Sono figlia della generazione del
dopoguerra. Mia nonna paterna fu rifugiata in un paese della Sicilia,
Mascalucia, durante la Prima Guerra Mondiale. Mio nonno Italo rinchiuso per due anni
in un campo di prigionia a Berlino, in Germania, durante la Seconda.

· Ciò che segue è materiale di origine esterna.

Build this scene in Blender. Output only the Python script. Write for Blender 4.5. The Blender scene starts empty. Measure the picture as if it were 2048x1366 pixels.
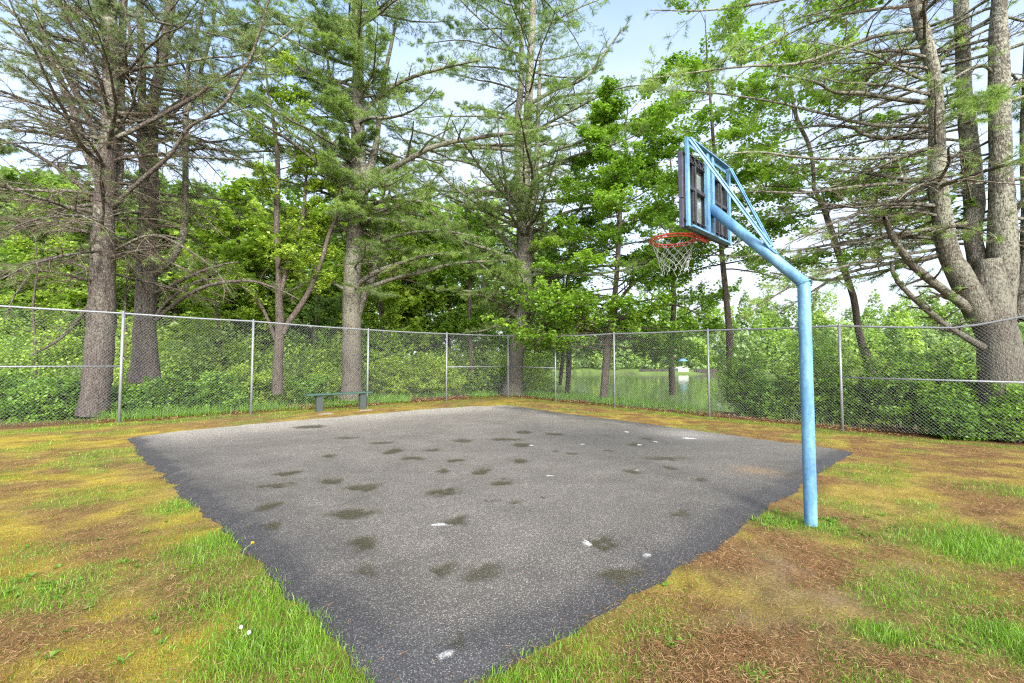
import bpy, bmesh, math, random
import numpy as np
from mathutils import Vector, Matrix
R = np.random.default_rng(7)
random.seed(7)
PI = math.pi
scn = bpy.context.scene
COL = scn.collection
F = 900.0; CX = 1024.0; CY = 683.0; HC = 1.40
TILT = math.radians(2.64)
S = 1.0526

# ------------------------------------------------------------------ camera maths
def ray(px, py):
    u = (px-CX)/F; v = (CY-py)/F
    return np.array([u, math.cos(TILT)-v*math.sin(TILT), math.sin(TILT)+v*math.cos(TILT)])
def at(px, py, Y):
    d = ray(px, py); k = Y/d[1]
    return np.array([d[0]*k, Y, HC+d[2]*k])
def project(p):
    x, y, z = p[..., 0], p[..., 1], p[..., 2]-HC
    c, s = math.cos(TILT), math.sin(TILT)
    dep = y*c+z*s; up = -y*s+z*c
    dep = np.maximum(dep, .05)
    return CX+F*x/dep, CY-F*up/dep
def sst(a, b, x):
    t = np.clip((x-a)/(b-a), 0, 1); return t*t*(3-2*t)

# ------------------------------------------------------------------ value noise
def _h(ix, iy, seed):
    n = (ix*374761393 + iy*668265263 + seed*974634777) & 0xFFFFFFFF
    n = ((n ^ (n >> 13))*1274126177) & 0xFFFFFFFF
    n = n ^ (n >> 16)
    return (n & 0xFFFF)/65535.0
def vnoise(x, y, seed=0):
    x = np.asarray(x, float); y = np.asarray(y, float)
    ix = np.floor(x).astype(np.int64); iy = np.floor(y).astype(np.int64)
    fx = x-ix; fy = y-iy
    fx = fx*fx*(3-2*fx); fy = fy*fy*(3-2*fy)
    a = _h(ix, iy, seed); b = _h(ix+1, iy, seed); c = _h(ix, iy+1, seed); d = _h(ix+1, iy+1, seed)
    return (a*(1-fx)+b*fx)*(1-fy)+(c*(1-fx)+d*fx)*fy
def fbm(x, y, seed=0, o=4):
    s = 0; a = .5; t = 0
    for i in range(o):
        s = s+a*vnoise(x*2**i, y*2**i, seed+i*17); t += a; a *= .55
    return s/t

# ------------------------------------------------------------------ ground shape
C0 = np.array([-.16, 18.4])*S; L0 = np.array([-8.84, 10.15])*S; R0 = np.array([7.66, 10.46])*S
def unit2(v): return v/np.linalg.norm(v)
dl = unit2(L0-C0); dr = unit2(R0-C0)
nl = np.array([dl[1], -dl[0]]);  nl = nl if nl[1] > 0 else -nl
nr = np.array([-dr[1], dr[0]]);  nr = nr if nr[1] > 0 else -nr
WATER = -1.0
def g0(x, y):
    return sst(3.5, 10.5, y)*(-.085-.0047*np.minimum(x, 0)-.0235*np.clip(x, 0, 14))
def ground(x, y):
    x = np.asarray(x, float); y = np.asarray(y, float)
    eL = (x-C0[0])*nl[0]+(y-C0[1])*nl[1]
    eR = (x-C0[0])*nr[0]+(y-C0[1])*nr[1]
    e = np.maximum(eL, eR)
    z = g0(x, np.minimum(y, 20))
    z = z+.035*(fbm(x*.55, y*.55, 3)-.5)*sst(1.2, 3, y)+.02*(fbm(x*2.1, y*2.1, 5)-.5)
    z = z-.15*sst(.5, 5, e)+.18*(fbm(x*.3, y*.3, 9)-.5)*sst(1, 5, e)
    pond = sst(4.0, 9.5, eR+1.2*(fbm(x*.2, y*.2, 21)-.5))*sst(0, 3.5, x-.055*y-1.0+2*(fbm(x*.12, y*.12, 23)-.5))
    far = 92+9*(fbm(x*.03, y*0+2, 31)-.5)
    z = z-1.5*pond*(1-sst(far-1, far+.6, y))
    back = sst(far, far+60, y)
    z = z+back*5*sst(-40, 10, x)
    z = z+sst(24, 60, y)*(1-sst(-4, 6, x-.05*y))*1.5
    return z
def on_ground(px, py, it=12):
    d = ray(px, py); z = 0.
    for _ in range(it):
        k = (z-HC)/d[2]; p = d*k; z = float(ground(p[0], p[1]))
    k = (z-HC)/d[2]
    return np.array([d[0]*k, d[1]*k, z])

# ------------------------------------------------------------------ mesh accumulation
class Acc:
    def __init__(s): s.V = []; s.F4 = []; s.F3 = []; s.M4 = []; s.M3 = []; s.T4 = []; s.T3 = []; s.n = 0
    def add(s, V, F4=None, F3=None, mat=0, t4=None, t3=None):
        V = np.asarray(V, np.float32).reshape(-1, 3)
        if F4 is not None and len(F4):
            F4 = np.asarray(F4, np.int64).reshape(-1, 4); s.F4.append(F4+s.n); s.M4.append(np.full(len(F4), mat, np.int32))
            s.T4.append(np.full(len(F4), .5, np.float32) if t4 is None else np.asarray(t4, np.float32))
        if F3 is not None and len(F3):
            F3 = np.asarray(F3, np.int64).reshape(-1, 3); s.F3.append(F3+s.n); s.M3.append(np.full(len(F3), mat, np.int32))
            s.T3.append(np.full(len(F3), .5, np.float32) if t3 is None else np.asarray(t3, np.float32))
        s.V.append(V); s.n += len(V)
    def mesh(s, name, mats, off=(0, 0, 0), smooth=False, smooth_mats=None):
        V = np.concatenate(s.V)-np.asarray(off, np.float32)
        f4 = np.concatenate(s.F4) if s.F4 else np.zeros((0, 4), np.int64)
        f3 = np.concatenate(s.F3) if s.F3 else np.zeros((0, 3), np.int64)
        mi = np.concatenate(s.M4+s.M3).astype(np.int32); ti = np.concatenate(s.T4+s.T3).astype(np.float32)
        me = bpy.data.meshes.new(name)
        me.vertices.add(len(V)); me.vertices.foreach_set('co', V.astype(np.float32).ravel())
        li = np.concatenate([f4.ravel(), f3.ravel()]).astype(np.int32)
        tot = np.concatenate([np.full(len(f4), 4), np.full(len(f3), 3)]).astype(np.int32)
        st = np.concatenate([[0], np.cumsum(tot)[:-1]]).astype(np.int32)
        me.loops.add(len(li)); me.loops.foreach_set('vertex_index', li)
        me.polygons.add(len(tot)); me.polygons.foreach_set('loop_start', st); me.polygons.foreach_set('loop_total', tot)
        for m in mats: me.materials.append(m)
        me.polygons.foreach_set('material_index', mi)
        sm = np.zeros(len(tot), bool)
        if smooth: sm[:] = True
        if smooth_mats is not None: sm = np.isin(mi, smooth_mats)
        me.polygons.foreach_set('use_smooth', sm)
        a = me.attributes.new('tint', 'FLOAT', 'FACE'); a.data.foreach_set('value', ti)
        me.update(calc_edges=True)
        return me
def link(name, me, parent=None, loc=(0, 0, 0)):
    o = bpy.data.objects.new(name, me); COL.objects.link(o); o.location = loc
    if parent is not None: o.parent = parent
    return o
def tag(o, label=None, cat=None, group=None, kind=None):
    if label: o['label'] = label
    if cat: o['category'] = cat
    if group: o['group'] = group
    if kind: o['kind'] = kind
    return o
def thing(name, label, cat, loc, group=None, rz=0):
    o = bpy.data.objects.new(name, None); COL.objects.link(o)
    o.location = loc; o.rotation_euler = (0, 0, rz); o.empty_display_size = .1
    return tag(o, label, cat, group)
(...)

Italo faceva parte dell’Associazione
degli Ex-Internati, che organizzava anche attivita’ di sensibilizzazione nelle
scuole: sentivamo dalle bocche dei nostri nonni le storie della Guerra, delle
corse nei rifugi antiaerei, della mancanza di cibo e di sicurezza. Dei lavori forzati e della vita nelle baracche infestate dagli insetti, senz'acqua ne' cibo. A noi bimbi
friulani venivano mostrate le trincee della Grande Guerra e i monumenti ai
caduti come la ferea scalinata di Redipuglia, mentre respiravamo l’aria della cortina di ferro, circondati ovunque da caserme e giovani militari
provenienti da ogni parte d’Italia.
I vecchi ci insegnavano il valore
delle cose che noi, seconda generazione nata “dopo la Guerra” ci potevamo
permettere. Avevamo case sicure, cibo in abbondanza e la proiezione verso un’Europa
che ci vedeva tutti cittadini di un unico continente, e non piu’ avversari sul
fronte.
I vecchi ci insegnavano il valore
della vita, che loro erano riusciti a salvare e a ricostruire dopo lunghe
sofferenze e privazioni.
Ma la storia, si sa, si muove in
cerchi e ora che quei vecchi sono morti, anche i loro insegnamenti sembra si
siano dissolti nel nulla.
I nipoti dei sopravissuti dei
campi di sterminio nazisti rinchiudono IiPalestinesi in prigioni a cielo aperto
e li sottopongono ad ogni tipo di violenza, privazione e sopruso; i nipoti degli Italiani
sopravissuti alle Guerre Mondiali hanno perso il valore della vita umana ed inneggiano alla morte. I
governi continuano a trafficare armi, a minacciare guerre e a chiudere accordi
internazionali che di fatto sanciscono tortura e morte per migliaia di uomini,
donne e bambini. Indiscriminatamente.
Nell’ignoranza e nel caos che ci
portano a vedere l’altro non come un fratello ma come un nemico fioriscono gli
attacchi di odio: le bombe esplose nelle gelaterie di Bagdad in una serata di
Ramadan, i camion assassini sulle folle di turisti, le sparatorie ai concerti,
gli accoltellamenti nei supermercati, gli ordigni nei treni.
Nel non riconoscerci come anime
incarnate nei corpi umani, condividiamo il breve percorso che ci e’ dato su
questa terra nel terrore, nell’odio, nel disprezzo, nel desiderio di sterminio
di chi solo in apparenza e’ diverso da noi.
Chi persegue cammini di pace,
impegno civile e civico, di fratellanza e sorellanza davanti alla quotidianita’
del terrore e’ annichilito e non sa piu’ come reagire.
Dobbiamo trovare un modo per non
dargliela vinta. Per coagulare e raggrumare le forze contrarie a quelle dell’odio,
perche’ in realta’ siamo ancora in tanti ad indignarci e ad alzarci tutte le
mattine con l’obiettivo di “restare umani”.